(Your task) Without altering anything, output the material below.

Extracted records:
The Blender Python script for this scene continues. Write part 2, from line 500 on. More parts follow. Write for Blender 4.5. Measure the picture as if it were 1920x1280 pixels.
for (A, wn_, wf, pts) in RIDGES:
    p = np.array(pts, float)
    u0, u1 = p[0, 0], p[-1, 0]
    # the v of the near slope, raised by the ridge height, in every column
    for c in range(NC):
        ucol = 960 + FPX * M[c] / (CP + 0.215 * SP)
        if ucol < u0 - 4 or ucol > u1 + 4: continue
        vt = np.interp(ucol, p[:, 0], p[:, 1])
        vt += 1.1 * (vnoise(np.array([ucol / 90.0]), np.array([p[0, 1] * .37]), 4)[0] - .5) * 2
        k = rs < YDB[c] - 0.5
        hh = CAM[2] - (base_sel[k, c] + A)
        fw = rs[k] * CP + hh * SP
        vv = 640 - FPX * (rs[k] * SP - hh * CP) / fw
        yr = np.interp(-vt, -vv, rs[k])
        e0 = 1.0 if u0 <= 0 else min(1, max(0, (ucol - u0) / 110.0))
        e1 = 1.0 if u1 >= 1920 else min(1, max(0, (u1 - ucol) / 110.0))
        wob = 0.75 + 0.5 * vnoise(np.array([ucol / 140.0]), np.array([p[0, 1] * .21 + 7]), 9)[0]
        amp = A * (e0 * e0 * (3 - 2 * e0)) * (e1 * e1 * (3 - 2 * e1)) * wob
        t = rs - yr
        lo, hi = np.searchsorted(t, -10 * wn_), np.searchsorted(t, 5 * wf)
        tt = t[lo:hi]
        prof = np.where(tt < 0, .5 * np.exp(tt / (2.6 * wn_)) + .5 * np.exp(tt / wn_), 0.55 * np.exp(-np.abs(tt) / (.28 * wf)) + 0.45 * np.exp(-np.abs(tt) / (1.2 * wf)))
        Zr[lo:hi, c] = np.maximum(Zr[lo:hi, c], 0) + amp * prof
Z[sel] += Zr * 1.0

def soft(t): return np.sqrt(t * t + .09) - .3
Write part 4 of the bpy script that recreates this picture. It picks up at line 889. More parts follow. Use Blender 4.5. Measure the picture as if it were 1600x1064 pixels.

(The reply)
The Blender Python script for this scene continues. Write part 2, from line 500 on. More parts follow. Write for Blender 4.5. Measure the picture as if it were 1920x1280 pixels.
for (A, wn_, wf, pts) in RIDGES:
    p = np.array(pts, float)
    u0, u1 = p[0, 0], p[-1, 0]
    # the v of the near slope, raised by the ridge height, in every column
    for c in range(NC):
        ucol = 960 + FPX * M[c] / (CP + 0.215 * SP)
        if ucol < u0 - 4 or ucol > u1 + 4: continue
        vt = np.interp(ucol, p[:, 0], p[:, 1])
        vt += 1.1 * (vnoise(np.array([ucol / 90.0]), np.array([p[0, 1] * .37]), 4)[0] - .5) * 2
        k = rs < YDB[c] - 0.5
        hh = CAM[2] - (base_sel[k, c] + A)
        fw = rs[k] * CP + hh * SP
        vv = 640 - FPX * (rs[k] * SP - hh * CP) / fw
        yr = np.interp(-vt, -vv, rs[k])
        e0 = 1.0 if u0 <= 0 else min(1, max(0, (ucol - u0) / 110.0))
        e1 = 1.0 if u1 >= 1920 else min(1, max(0, (u1 - ucol) / 110.0))
        wob = 0.75 + 0.5 * vnoise(np.array([ucol / 140.0]), np.array([p[0, 1] * .21 + 7]), 9)[0]
        amp = A * (e0 * e0 * (3 - 2 * e0)) * (e1 * e1 * (3 - 2 * e1)) * wob
        t = rs - yr
        lo, hi = np.searchsorted(t, -10 * wn_), np.searchsorted(t, 5 * wf)
        tt = t[lo:hi]
        prof = np.where(tt < 0, .5 * np.exp(tt / (2.6 * wn_)) + .5 * np.exp(tt / wn_), 0.55 * np.exp(-np.abs(tt) / (.28 * wf)) + 0.45 * np.exp(-np.abs(tt) / (1.2 * wf)))
        Zr[lo:hi, c] = np.maximum(Zr[lo:hi, c], 0) + amp * prof
Z[sel] += Zr * 1.0

def soft(t): return np.sqrt(t * t + .09) - .3
Write part 4 of the bpy script that recreates this picture. It picks up at line 889. More parts follow. Use Blender 4.5. Measure the picture as if it were 1600x1064 pixels.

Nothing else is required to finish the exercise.